TASK INSTRUCTIONS
Copy every record below exactly.

━━━ MATERIAL ━━━

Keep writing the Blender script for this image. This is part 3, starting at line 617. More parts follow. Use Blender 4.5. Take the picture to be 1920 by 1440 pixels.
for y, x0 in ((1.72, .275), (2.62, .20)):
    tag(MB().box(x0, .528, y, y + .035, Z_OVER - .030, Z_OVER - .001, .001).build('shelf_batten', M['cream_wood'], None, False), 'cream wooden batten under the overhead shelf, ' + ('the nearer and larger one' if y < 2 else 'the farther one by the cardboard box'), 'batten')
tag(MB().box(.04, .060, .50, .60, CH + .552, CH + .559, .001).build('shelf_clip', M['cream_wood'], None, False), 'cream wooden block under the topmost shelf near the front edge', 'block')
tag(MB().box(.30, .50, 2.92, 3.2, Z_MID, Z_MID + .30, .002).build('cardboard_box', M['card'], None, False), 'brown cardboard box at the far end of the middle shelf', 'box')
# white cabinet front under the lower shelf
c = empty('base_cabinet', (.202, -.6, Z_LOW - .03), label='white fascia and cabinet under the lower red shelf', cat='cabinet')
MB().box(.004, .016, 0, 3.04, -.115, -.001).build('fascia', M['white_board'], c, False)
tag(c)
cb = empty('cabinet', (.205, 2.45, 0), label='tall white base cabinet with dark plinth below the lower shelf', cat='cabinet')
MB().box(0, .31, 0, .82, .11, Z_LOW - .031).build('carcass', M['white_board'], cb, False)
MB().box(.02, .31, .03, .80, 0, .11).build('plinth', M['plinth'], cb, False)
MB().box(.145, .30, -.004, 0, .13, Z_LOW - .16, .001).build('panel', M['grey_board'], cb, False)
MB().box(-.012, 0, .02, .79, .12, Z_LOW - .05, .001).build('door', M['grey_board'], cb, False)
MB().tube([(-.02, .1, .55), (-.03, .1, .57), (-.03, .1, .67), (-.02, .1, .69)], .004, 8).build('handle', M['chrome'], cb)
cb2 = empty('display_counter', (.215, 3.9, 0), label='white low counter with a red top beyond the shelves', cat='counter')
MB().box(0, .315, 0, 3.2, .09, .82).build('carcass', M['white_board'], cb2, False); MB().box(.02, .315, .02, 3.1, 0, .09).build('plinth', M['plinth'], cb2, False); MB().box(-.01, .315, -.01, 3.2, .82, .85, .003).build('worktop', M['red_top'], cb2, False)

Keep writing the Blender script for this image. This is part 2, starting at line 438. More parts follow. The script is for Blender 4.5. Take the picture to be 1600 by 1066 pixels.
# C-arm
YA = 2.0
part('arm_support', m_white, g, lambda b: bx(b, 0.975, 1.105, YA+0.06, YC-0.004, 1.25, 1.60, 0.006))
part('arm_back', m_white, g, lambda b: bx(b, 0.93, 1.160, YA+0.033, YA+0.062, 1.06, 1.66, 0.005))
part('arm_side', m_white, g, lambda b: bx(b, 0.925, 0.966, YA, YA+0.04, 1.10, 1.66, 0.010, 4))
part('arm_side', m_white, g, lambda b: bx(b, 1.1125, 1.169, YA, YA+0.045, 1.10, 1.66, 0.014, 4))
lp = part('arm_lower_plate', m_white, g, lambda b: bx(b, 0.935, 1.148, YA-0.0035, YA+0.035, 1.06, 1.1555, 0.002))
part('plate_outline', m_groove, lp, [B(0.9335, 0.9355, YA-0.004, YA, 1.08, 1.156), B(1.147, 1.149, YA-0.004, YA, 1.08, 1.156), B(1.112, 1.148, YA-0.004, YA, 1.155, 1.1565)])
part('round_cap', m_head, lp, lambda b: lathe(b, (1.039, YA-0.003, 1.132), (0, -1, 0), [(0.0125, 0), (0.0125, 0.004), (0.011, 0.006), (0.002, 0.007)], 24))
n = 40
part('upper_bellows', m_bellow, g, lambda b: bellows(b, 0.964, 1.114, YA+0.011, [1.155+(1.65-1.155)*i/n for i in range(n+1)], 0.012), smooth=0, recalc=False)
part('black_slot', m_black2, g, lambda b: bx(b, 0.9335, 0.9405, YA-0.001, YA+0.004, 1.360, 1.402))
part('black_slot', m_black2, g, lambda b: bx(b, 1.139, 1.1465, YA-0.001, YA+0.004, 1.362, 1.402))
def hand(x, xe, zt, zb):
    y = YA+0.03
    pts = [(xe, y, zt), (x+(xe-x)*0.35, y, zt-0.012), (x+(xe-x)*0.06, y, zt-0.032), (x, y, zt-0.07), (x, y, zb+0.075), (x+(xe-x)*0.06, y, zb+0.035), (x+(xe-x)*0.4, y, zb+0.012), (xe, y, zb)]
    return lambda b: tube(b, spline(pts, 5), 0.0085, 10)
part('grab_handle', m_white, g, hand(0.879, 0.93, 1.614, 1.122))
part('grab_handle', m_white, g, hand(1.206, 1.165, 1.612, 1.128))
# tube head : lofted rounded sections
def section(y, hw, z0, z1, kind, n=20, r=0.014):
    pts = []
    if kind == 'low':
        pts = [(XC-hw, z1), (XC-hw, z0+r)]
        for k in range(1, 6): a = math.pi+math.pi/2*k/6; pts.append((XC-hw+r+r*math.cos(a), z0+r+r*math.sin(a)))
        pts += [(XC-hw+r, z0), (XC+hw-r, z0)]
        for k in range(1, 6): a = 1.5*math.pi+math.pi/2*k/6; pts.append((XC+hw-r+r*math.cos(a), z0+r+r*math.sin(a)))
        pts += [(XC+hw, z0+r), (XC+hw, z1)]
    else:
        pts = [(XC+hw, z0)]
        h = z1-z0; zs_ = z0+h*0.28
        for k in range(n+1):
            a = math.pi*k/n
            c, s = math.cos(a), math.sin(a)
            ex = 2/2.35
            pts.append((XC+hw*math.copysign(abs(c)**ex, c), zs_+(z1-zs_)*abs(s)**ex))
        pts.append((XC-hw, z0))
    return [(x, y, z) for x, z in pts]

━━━

SOLUTION BELOW
Keep writing the Blender script for this image. This is part 3, starting at line 617. More parts follow. Use Blender 4.5. Take the picture to be 1920 by 1440 pixels.
for y, x0 in ((1.72, .275), (2.62, .20)):
    tag(MB().box(x0, .528, y, y + .035, Z_OVER - .030, Z_OVER - .001, .001).build('shelf_batten', M['cream_wood'], None, False), 'cream wooden batten under the overhead shelf, ' + ('the nearer and larger one' if y < 2 else 'the farther one by the cardboard box'), 'batten')
tag(MB().box(.04, .060, .50, .60, CH + .552, CH + .559, .001).build('shelf_clip', M['cream_wood'], None, False), 'cream wooden block under the topmost shelf near the front edge', 'block')
tag(MB().box(.30, .50, 2.92, 3.2, Z_MID, Z_MID + .30, .002).build('cardboard_box', M['card'], None, False), 'brown cardboard box at the far end of the middle shelf', 'box')
# white cabinet front under the lower shelf
c = empty('base_cabinet', (.202, -.6, Z_LOW - .03), label='white fascia and cabinet under the lower red shelf', cat='cabinet')
MB().box(.004, .016, 0, 3.04, -.115, -.001).build('fascia', M['white_board'], c, False)
tag(c)
cb = empty('cabinet', (.205, 2.45, 0), label='tall white base cabinet with dark plinth below the lower shelf', cat='cabinet')
MB().box(0, .31, 0, .82, .11, Z_LOW - .031).build('carcass', M['white_board'], cb, False)
MB().box(.02, .31, .03, .80, 0, .11).build('plinth', M['plinth'], cb, False)
MB().box(.145, .30, -.004, 0, .13, Z_LOW - .16, .001).build('panel', M['grey_board'], cb, False)
MB().box(-.012, 0, .02, .79, .12, Z_LOW - .05, .001).build('door', M['grey_board'], cb, False)
MB().tube([(-.02, .1, .55), (-.03, .1, .57), (-.03, .1, .67), (-.02, .1, .69)], .004, 8).build('handle', M['chrome'], cb)
cb2 = empty('display_counter', (.215, 3.9, 0), label='white low counter with a red top beyond the shelves', cat='counter')
MB().box(0, .315, 0, 3.2, .09, .82).build('carcass', M['white_board'], cb2, False); MB().box(.02, .315, .02, 3.1, 0, .09).build('plinth', M['plinth'], cb2, False); MB().box(-.01, .315, -.01, 3.2, .82, .85, .003).build('worktop', M['red_top'], cb2, False)

Keep writing the Blender script for this image. This is part 2, starting at line 438. More parts follow. The script is for Blender 4.5. Take the picture to be 1600 by 1066 pixels.
# C-arm
YA = 2.0
part('arm_support', m_white, g, lambda b: bx(b, 0.975, 1.105, YA+0.06, YC-0.004, 1.25, 1.60, 0.006))
part('arm_back', m_white, g, lambda b: bx(b, 0.93, 1.160, YA+0.033, YA+0.062, 1.06, 1.66, 0.005))
part('arm_side', m_white, g, lambda b: bx(b, 0.925, 0.966, YA, YA+0.04, 1.10, 1.66, 0.010, 4))
part('arm_side', m_white, g, lambda b: bx(b, 1.1125, 1.169, YA, YA+0.045, 1.10, 1.66, 0.014, 4))
lp = part('arm_lower_plate', m_white, g, lambda b: bx(b, 0.935, 1.148, YA-0.0035, YA+0.035, 1.06, 1.1555, 0.002))
part('plate_outline', m_groove, lp, [B(0.9335, 0.9355, YA-0.004, YA, 1.08, 1.156), B(1.147, 1.149, YA-0.004, YA, 1.08, 1.156), B(1.112, 1.148, YA-0.004, YA, 1.155, 1.1565)])
part('round_cap', m_head, lp, lambda b: lathe(b, (1.039, YA-0.003, 1.132), (0, -1, 0), [(0.0125, 0), (0.0125, 0.004), (0.011, 0.006), (0.002, 0.007)], 24))
n = 40
part('upper_bellows', m_bellow, g, lambda b: bellows(b, 0.964, 1.114, YA+0.011, [1.155+(1.65-1.155)*i/n for i in range(n+1)], 0.012), smooth=0, recalc=False)
part('black_slot', m_black2, g, lambda b: bx(b, 0.9335, 0.9405, YA-0.001, YA+0.004, 1.360, 1.402))
part('black_slot', m_black2, g, lambda b: bx(b, 1.139, 1.1465, YA-0.001, YA+0.004, 1.362, 1.402))
def hand(x, xe, zt, zb):
    y = YA+0.03
    pts = [(xe, y, zt), (x+(xe-x)*0.35, y, zt-0.012), (x+(xe-x)*0.06, y, zt-0.032), (x, y, zt-0.07), (x, y, zb+0.075), (x+(xe-x)*0.06, y, zb+0.035), (x+(xe-x)*0.4, y, zb+0.012), (xe, y, zb)]
    return lambda b: tube(b, spline(pts, 5), 0.0085, 10)
part('grab_handle', m_white, g, hand(0.879, 0.93, 1.614, 1.122))
part('grab_handle', m_white, g, hand(1.206, 1.165, 1.612, 1.128))
# tube head : lofted rounded sections
def section(y, hw, z0, z1, kind, n=20, r=0.014):
    pts = []
    if kind == 'low':
        pts = [(XC-hw, z1), (XC-hw, z0+r)]
        for k in range(1, 6): a = math.pi+math.pi/2*k/6; pts.append((XC-hw+r+r*math.cos(a), z0+r+r*math.sin(a)))
        pts += [(XC-hw+r, z0), (XC+hw-r, z0)]
        for k in range(1, 6): a = 1.5*math.pi+math.pi/2*k/6; pts.append((XC+hw-r+r*math.cos(a), z0+r+r*math.sin(a)))
        pts += [(XC+hw, z0+r), (XC+hw, z1)]
    else:
        pts = [(XC+hw, z0)]
        h = z1-z0; zs_ = z0+h*0.28
        for k in range(n+1):
            a = math.pi*k/n
            c, s = math.cos(a), math.sin(a)
            ex = 2/2.35
            pts.append((XC+hw*math.copysign(abs(c)**ex, c), zs_+(z1-zs_)*abs(s)**ex))
        pts.append((XC-hw, z0))
    return [(x, y, z) for x, z in pts]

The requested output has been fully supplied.